Y es que, más que aparecer, estás en la isla de The Witness, participando sin siquiera quererlo de su maraña de reglas, mudas pero nunca injustas, inalterables desde que fueron fijadas en un momento impreciso. Como un sueño, nuestra presencia allí no tiene ni origen ni motivo, y el tiempo se comporta como un fluido heterogéneo, estancado y asimétrico: ruinas centenarias conviven con instalaciones industriales y terrenos en obras cuya construcción solo parece haberse detenido momentáneamente durante un mediodía de agosto; hay lugares y artefactos que parecen llevar años, quizá siglos abandonados, y rincones que hacen pensar que alguien ha pasado por ahí hace cinco minutos; en cualquier espacio se yerguen estatuas increíblemente vivas, congeladas en instantes y épocas dispares, quizá en mitad de diálogos que nunca llegaremos a escuchar; el mar es un espejo, la roca no se erosiona, la maquinaria no se oxida, la fruta no se pudre y el sol, clavado en el cielo, mantiene fijas las sombras que arroja; lo roto está roto para siempre y lo que no, está esperando a que lo pongamos en marcha.

Pero por qué.

Me confunde, y al mismo tiempo entiendo que es parte de la idea, cómo The Witness parece oscilar como un péndulo entre ser una obra universal y profundamente personal al mismo tiempo.

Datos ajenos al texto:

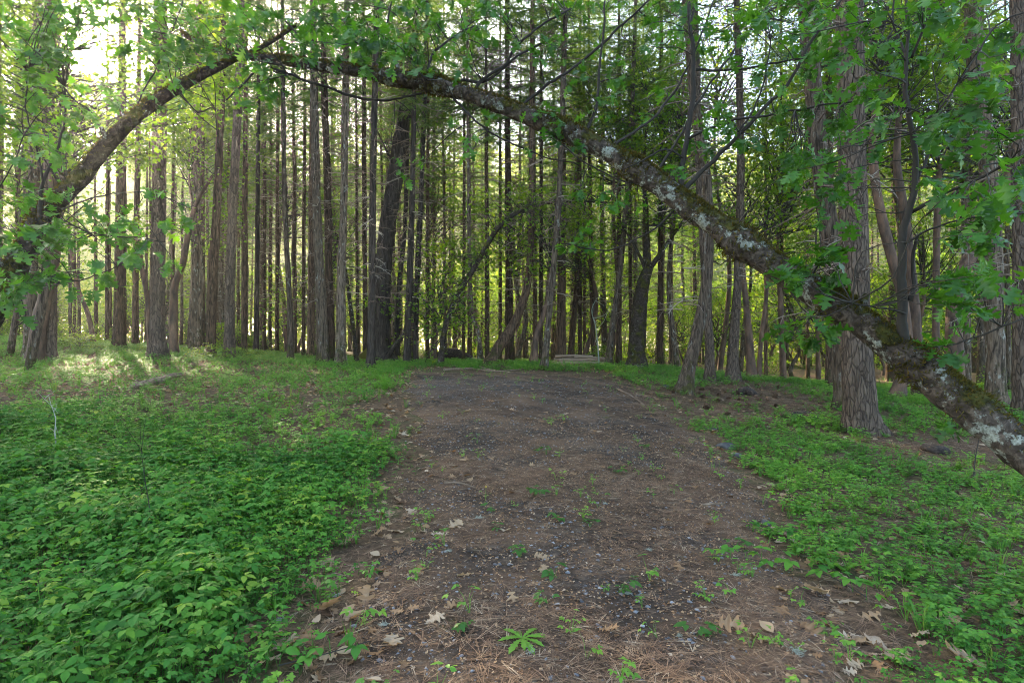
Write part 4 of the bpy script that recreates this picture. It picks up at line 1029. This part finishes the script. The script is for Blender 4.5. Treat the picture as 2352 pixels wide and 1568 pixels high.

Sus temas nacen del sincretismo, del intento de armonizar líneas de pensamiento muy dispares, pero ¿cómo encajan las ideas de un filósofo de la antigua China, un monje budista, un escolástico del Renacimiento y una líder espiritual new-age que podemos encontrar en las grabadoras diseminadas por la isla? ¿Qué sentido tiene que las soluciones garabateadas en papel, ocultas con evidente esmero, reproduzcan con igual facilidad un fragmento de una película de Andréi Tarkovski o de un programa de divulgación científica de James Burke? Tardé en dejar de pensar en la cita aislada, el vídeo aislado, el puzle aislado, pero comencé a vislumbrar los bordes del gran esquema. Entonces empecé a fijarme los puzles entre los puzles, los caminos ocultos a plena vista, que durante tantas horas había mirado sin ver; el perfecto encaje de figuras y siluetas que, separadas, carecían de sentido; el punto de vista como denominador común. La presencia constante de Jonathan Blow, que participa y se involucra en cada segundo que pasamos jugando. La epifanía.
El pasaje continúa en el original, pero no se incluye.